> What the task asks: Narrow the data below down to the lines containing "enumerate".

── Source excerpt

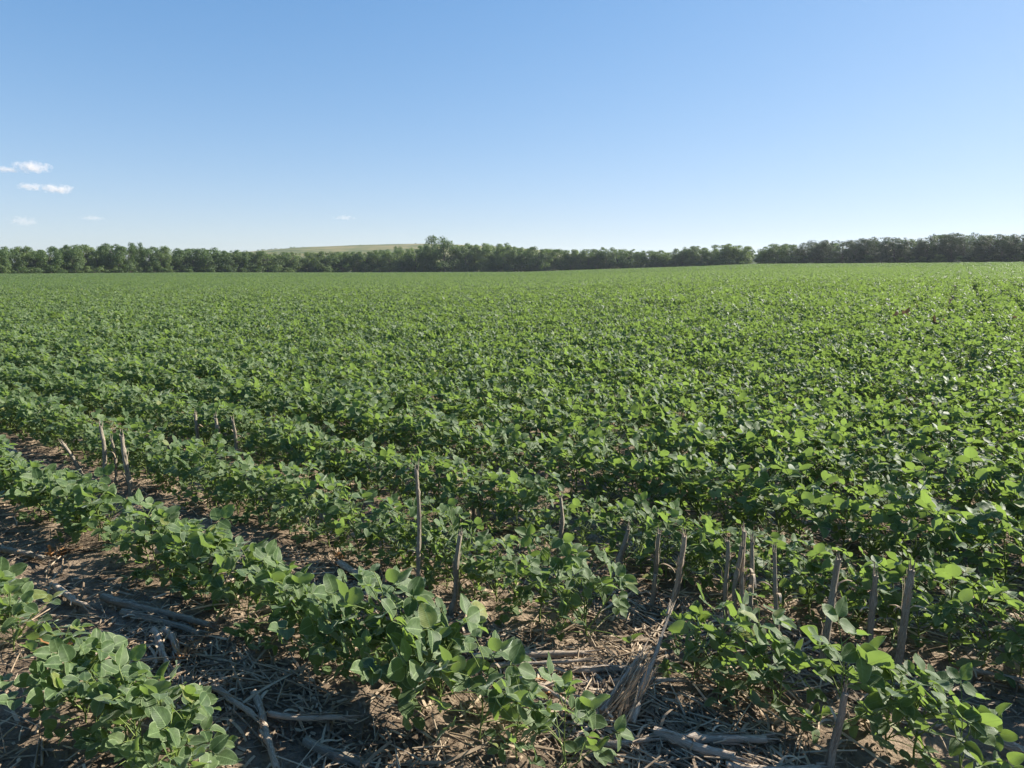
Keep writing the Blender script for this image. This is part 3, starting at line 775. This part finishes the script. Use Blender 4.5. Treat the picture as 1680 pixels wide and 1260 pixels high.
def put_tree(px, ytop, wpx, D, var, H0, W0, label, group, zbase=None, name='tree', depth=1.0):
    base = at_dist(px, lerp(EDGE, px), D); z = gzf(base.x, base.y) if zbase is None else zbase
    t = at_dist(px, ytop, D); h = t.z - z
    fw = math.hypot(F, px - 840); w = wpx / F * D * F / fw * 1.0
    o = empty(name, (base.x, base.y, z - .1), (0, 0, R.uniform(0, 6.28)), (w / W0, w / W0, h / H0))
    tag(o, label, 'tree' if name != 'shrub' else 'shrub', group)
    link('trunk', var[0], o); link('crown', var[1], o)
    return o
blk = {'left': [t for t in FRONT if t[0] < 710], 'mid': [t for t in FRONT if t[0] > 710 and t[0] < 1240]}
for k, (px, y, w) in enumerate(blk['left']):
    v, colr = TV[R.choice([0, 1, 2, 3, 4, 5, 6])]
    put_tree(px, y - .5, w * 1.3, lerp(DIST, px) + 5 + R.uniform(-2.5, 3), v, 12, 11, f'{colr} bushy tree, {ordinal(k + 1)} from left in the treeline left of the tallest tree', 'trees in the left treeline')
for k, (px, y, w) in enumerate(blk['mid']):
    v, colr = TV[R.choice([0, 1, 2, 3, 4, 5, 6, 7])]
    put_tree(px, y - .5, w * 1.35, lerp(DIST, px) + 5 + R.uniform(-2.5, 3), v, 12, 11, f'{colr} bushy tree, {ordinal(k + 1)} to the right of the tallest tree in the treeline', 'trees in the middle treeline')
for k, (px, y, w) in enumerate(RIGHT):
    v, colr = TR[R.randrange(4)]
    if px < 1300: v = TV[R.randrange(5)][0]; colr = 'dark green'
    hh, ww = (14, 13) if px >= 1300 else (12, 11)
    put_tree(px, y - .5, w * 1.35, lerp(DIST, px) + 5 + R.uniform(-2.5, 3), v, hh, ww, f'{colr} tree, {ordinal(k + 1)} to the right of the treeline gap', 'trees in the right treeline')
put_tree(729, 387, 58, lerp(DIST, 729) - 1, TALL, 17, 14, 'tallest tree of the treeline, standing above the rest near the centre', None)
put_tree(708, 404, 30, lerp(DIST, 708) + 1, TV[0][0], 12, 11, 'dark tree tucked against the left side of the tallest tree', None)
put_tree(748, 404, 26, lerp(DIST, 748) + 1, TV[5][0], 12, 11, 'pale tree tucked against the right side of the tallest tree', None)
put_tree(896, 424, 26, lerp(DIST, 896) - 4, SHR[1], 3.2, 5, 'bright green round bush standing forward of the treeline', None, name='shrub')
put_tree(1197, 423, 40, lerp(DIST, 1197) - 3, SHR[1], 3.2, 5, 'pale low bush at the foot of the trees left of the gap', None, name='shrub')
# skirt shrubs along the foot of the wood
for k in range(60):
    px = -20 + k * 29.5 + R.uniform(-8, 8)
    if 1228 < px < 1246: continue
    put_tree(px, lerp(EDGE, px) - R.uniform(9, 15), R.uniform(24, 38), lerp(DIST, px) + R.uniform(0, 3), SHR[R.randrange(3)], 3.2, 5, f'low dark shrub at the foot of the treeline, {ordinal(k + 1)} from left', 'shrubs along the foot of the treeline', name='shrub')
for k in range(66):
    px = -20 + k * 26.5 + R.uniform(-8, 8)
    if 1222 < px < 1252: continue
    put_tree(px, lerp(EDGE, px) - R.uniform(17, 24), R.uniform(40, 54), lerp(DIST, px) + R.uniform(10, 13), SHR[R.randrange(3)], 3.2, 5, f'tall understorey shrub in shade behind the front trees, {ordinal(k + 1)} from left', 'understorey shrubs inside the wood', name='shrub')
# second rank of trees
allf = FRONT + RIGHT
for k, (px, y, w) in enumerate(allf[::2]):
    px2 = px + R.uniform(8, 14); 
    if 1222 < px2 < 1252: continue
    v, colr = (TV[R.randrange(8)] if px < 1240 else (TV[R.randrange(5)]))
    put_tree(px2, y + R.uniform(.5, 5), w * 1.5, lerp(DIST, px) + 16 + R.uniform(0, 6), v, 12, 11, f'{colr} treetop behind the front trees of the wood, {ordinal(k + 1)} from left', 'second rank of trees in the wood')
# bluish trees seen through the gap
for k, (px, y, w) in enumerate([(1226, 419, 16), (1236, 417, 18), (1247, 416, 18), (1256, 412, 16)]):
    put_tree(px, y, w * 1.2, 620, TV[k][0], 12, 11, f'distant bluish tree seen through the treeline gap, {ordinal(k + 1)} from left', 'distant trees in the gap')

# ------------------------------------------------------------------ hill behind
def hill():
    RIDGE = [(240, 428), (330, 420), (420, 411.5), (450, 409), (485, 406.5), (520, 405.2), (560, 404), (600, 402.5), (640, 401.2), (700, 400), (760, 402), (840, 406), (920, 414), (1000, 424), (1060, 432)]
    V = []; n = 26; pxs = list(range(240, 1061, 6))
    for px in pxs:
        r = at_dist(px, lerp(RIDGE, px), 950); z0 = 950 * float(slope(math.atan2(r.x, r.y)))
        zr = r.z
        for k in range(n):
            t = k / (n - 1); D = 470 + t * 900
            az = math.atan2(r.x, r.y); zb = D * float(slope(az)) - .6
            u = (D - 470) / 480
            s = (1 - math.cos(math.pi * min(u, 1))) / 2 if u < 1 else max(0, math.cos((u - 1) * math.pi / 2 / .88)) ** 1
            x, y = D * math.sin(az), D * math.cos(az)
            h = max(zr - z0, 0) * (s ** .9) + (vnoise(np.array([x * .02]), np.array([y * .02]), 3)[0] - .5) * 1.6 * s * (1 - abs(2 * min(u, 1) - 1) ** 6 * .6)
            V.append((x, y, zb + h))
    m = len(pxs)
    f = [(i * n + k, (i + 1) * n + k, (i + 1) * n + k + 1, i * n + k + 1) for i in range(m - 1) for k in range(n - 1)]
    mt = simple_mat('dry_grass', [(.35, (.05, .08, .02)), (.48, (.12, .125, .045)), (.62, (.21, .175, .08))], scale=.025, rough=.9, bump=.5, bscale=.4, dist=.5, island=False)
    b = Buf(); b.add(V, f); o = link('hill', b.mesh('hill', mt)); tag(o, kind='structure')
    return o
hill()
bpy.context.view_layer.update()
hl = bpy.data.objects['hill']
from mathutils.bvhtree import BVHTree
HB = BVHTree.FromPolygons([v.co.copy() for v in hl.data.vertices], [tuple(p.vertices) for p in hl.data.polygons])
def hz(x, y):
    h = HB.ray_cast(Vector((x, y, 500)), Vector((0, 0, -1))); return h[0].z if h[0] else gzf(x, y)
def on_hill(px, ytop, wpx, D, var, label, group, H0=12, W0=11, name='tree'):
    p = at_dist(px, ytop, D); z = hz(p.x, p.y)
    if p.z - z < 1: z = p.z - wpx / F * D * .8
    put_tree(px, ytop, wpx, D, var, H0, W0, label, group, zbase=z, name=name)
HT = [(612,413,22,520),(630,409,20,530),(645,408,22,540),(656,404,18,550),(668,408,24,540),(684,403,24,560),(697,401,18,560),(706,400,22,540),(760,399,24,520),(776,401,22,530),(790,399,26,540),(804,402,22,520),(815,400,22,560),(826,399,22,560),(838,402,22,540),(850,405,22,520),(866,409,20,520)]
for k, (px, y, w, D) in enumerate(HT):
    v, colr = TV[R.choice([5, 6, 7, 0])]
    on_hill(px, y, w * 1.3, D, v, f'{colr} tree on the lower hill slope behind the wood, {ordinal(k + 1)} from left', 'trees on the lower hill slope')
RB = [(427,409.5,6),(434,408.5,7),(442,408.8,7),(449,407.8,6),(455,407,5),(462,407.5,7),(469,407.8,5),(482,404.5,8),(500,405,6),(592.5,401,3),(614,403,10),(683,398.8,3.5)]
for k, (px, y, w) in enumerate(RB):
    p = at_dist(px, y, 930); z = hz(p.x, p.y)
    put_tree(px, y, w * 1.25, 930, SHR[k % 3], 3.2, 5, f'tiny dark bush on the hill ridge against the sky, {ordinal(k + 1)} from left', 'bushes on the hill ridge', zbase=min(z, p.z - 1.8), name='shrub')

# ------------------------------------------------------------------ clouds (real volumes far away)
def cloud_mat(dn=.16):
    m, nt, out = nm('cloud'); L = nt.links.new
    tc = N(nt, 'ShaderNodeTexCoord'); nz = N(nt, 'ShaderNodeTexNoise', Scale=2.6, Detail=5.0, Roughness=.62)
    oi = N(nt, 'ShaderNodeObjectInfo'); mp = N(nt, 'ShaderNodeMapping'); mp.inputs['Scale'].default_value = (1.3, 1, .5); L(tc.outputs['Object'], mp.inputs[0])
    va = N(nt, 'ShaderNodeVectorMath', operation='ADD'); L(mp.outputs[0], va.inputs[0]); L(oi.outputs['Location'], va.inputs[1]); L(va.outputs[0], nz.inputs['Vector'])
    ln = N(nt, 'ShaderNodeVectorMath', operation='LENGTH'); L(tc.outputs['Object'], ln.inputs[0])
    v = math_(nt, 'SUBTRACT', math_(nt, 'ADD', math_(nt, 'SUBTRACT', 1.0, ln.outputs['Value']), math_(nt, 'MULTIPLY', nz.outputs[0], 3.4)), 1.95)
    v = math_(nt, 'MULTIPLY', math_(nt, 'MINIMUM', math_(nt, 'MAXIMUM', v, 0), .5), dn)
    p = N(nt, 'ShaderNodeVolumePrincipled'); p.inputs['Color'].default_value = (1, .93, .87, 1); p.inputs['Anisotropy'].default_value = 0
    L(v, p.inputs['Density']); L(p.outputs[0], out.inputs['Volume']); return m
M_CLOUD = cloud_mat(.035); M_WISP = cloud_mat(.014)
import bmesh
def cloud(px, py, wpx, hpx, label, mat=None):
    D = 4200; c = at_dist(px, py, D); fw = math.hypot(F, px - 840)
    k = D / fw
    bm = bmesh.new(); bmesh.ops.create_icosphere(bm, subdivisions=3, radius=1.0)
    me = bpy.data.meshes.new('cloud'); bm.to_mesh(me); bm.free(); me.materials.append(mat or M_CLOUD)
    o = link('cloud', me, None, c); o.scale = (wpx / 2 * k, wpx / 2 * k * .6, hpx / 2 * k); o.rotation_euler = (0, 0, -math.atan2(c.x, c.y))
    tag(o, label, 'cloud', 'small clouds low at the left')
cloud(8, 278, 52, 12, 'flat white cloud at the left picture edge')
cloud(52, 274, 64, 22, 'largest puffy white cloud at upper left')
cloud(50, 306, 44, 15, 'left puff of the lower cloud pair')
cloud(95, 310, 58, 18, 'right puff of the lower cloud pair')
cloud(37, 363, 50, 18, 'faint pinkish cloud above the left treeline', M_WISP)
cloud(152, 358, 44, 9, 'thin faint cloud streak right of the pinkish one', M_WISP)
cloud(566, 357, 40, 9, 'very faint wisp of cloud left of the tallest tree', M_WISP)

# ------------------------------------------------------------------ haze
def haze():
    m, nt, out = nm('haze'); p = N(nt, 'ShaderNodeVolumePrincipled'); p.inputs['Color'].default_value = (.80, .88, 1, 1)
    p.inputs['Density'].default_value = HAZE; p.inputs['Anisotropy'].default_value = .35
    nt.links.new(p.outputs[0], out.inputs['Volume'])
    bm = bmesh.new(); bmesh.ops.create_cube(bm, size=1.0); me = bpy.data.meshes.new('haze'); bm.to_mesh(me); bm.free(); me.materials.append(m)
    o = link('haze', me, None, (0, 0, 0)); z0, z1 = -40, 56
    o.scale = (5200, 5200, z1 - z0); o.location = (0, 0, (z0 + z1) / 2); tag(o, kind='stuff')
HAZE = .00011
haze()

# ------------------------------------------------------------------ light
w = bpy.data.worlds.new('World'); SC.world = w; w.use_nodes = True
nt = w.node_tree; bg = nt.nodes['Background']; sk = nt.nodes.new('ShaderNodeTexSky')
sk.sky_type = 'NISHITA'; sk.sun_disc = False; sk.sun_elevation = SUNEL; sk.sun_rotation = SUNAZ
sk.altitude = 300; sk.air_density = 1.0; sk.dust_density = .25; sk.ozone_density = 2.0
hs = nt.nodes.new('ShaderNodeHueSaturation'); hs.inputs['Saturation'].default_value = 1.38
def vm(op, a, b):
    n = nt.nodes.new('ShaderNodeVectorMath'); n.operation = op
    for i, v in enumerate((a, b)):
        if isinstance(v, tuple): n.inputs[i].default_value = v
        else: nt.links.new(v, n.inputs[i])
    return n.outputs[0]
soft = vm('DIVIDE', sk.outputs[0], vm('ADD', vm('MULTIPLY', sk.outputs[0], (.29, .245, .205)), (1, 1, 1)))   # even, softly hazy summer sky
nt.links.new(soft, hs.inputs['Color']); nt.links.new(mixc(nt, 1.0, hs.outputs[0], (1.0, .975, 1.04), 'MULTIPLY'), bg.inputs[0]); bg.inputs[1].default_value = .13
sl = bpy.data.lights.new('sun', 'SUN'); sl.energy = 5.0; sl.angle = D2R(.5); sl.color = (1, .94, .84)
so = bpy.data.objects.new('sun', sl); COL.objects.link(so); so.rotation_euler = SUNV.to_track_quat('Z', 'Y').to_euler()
SC.view_settings.view_transform = 'Standard'; SC.view_settings.look = 'None'; SC.view_settings.exposure = 1.28; SC.view_settings.gamma = 1
SC.render.engine = 'CYCLES'
SC.cycles.volume_step_rate = 4; SC.cycles.volume_max_steps = 64; SC.cycles.volume_bounces = 3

────

> The reply:
for k, (px, y, w) in enumerate(blk['left']):
for k, (px, y, w) in enumerate(blk['mid']):
for k, (px, y, w) in enumerate(RIGHT):
for k, (px, y, w) in enumerate(allf[::2]):
for k, (px, y, w) in enumerate([(1226, 419, 16), (1236, 417, 18), (1247, 416, 18), (1256, 412, 16)]):
for k, (px, y, w, D) in enumerate(HT):
for k, (px, y, w) in enumerate(RB):
    for i, v in enumerate((a, b)):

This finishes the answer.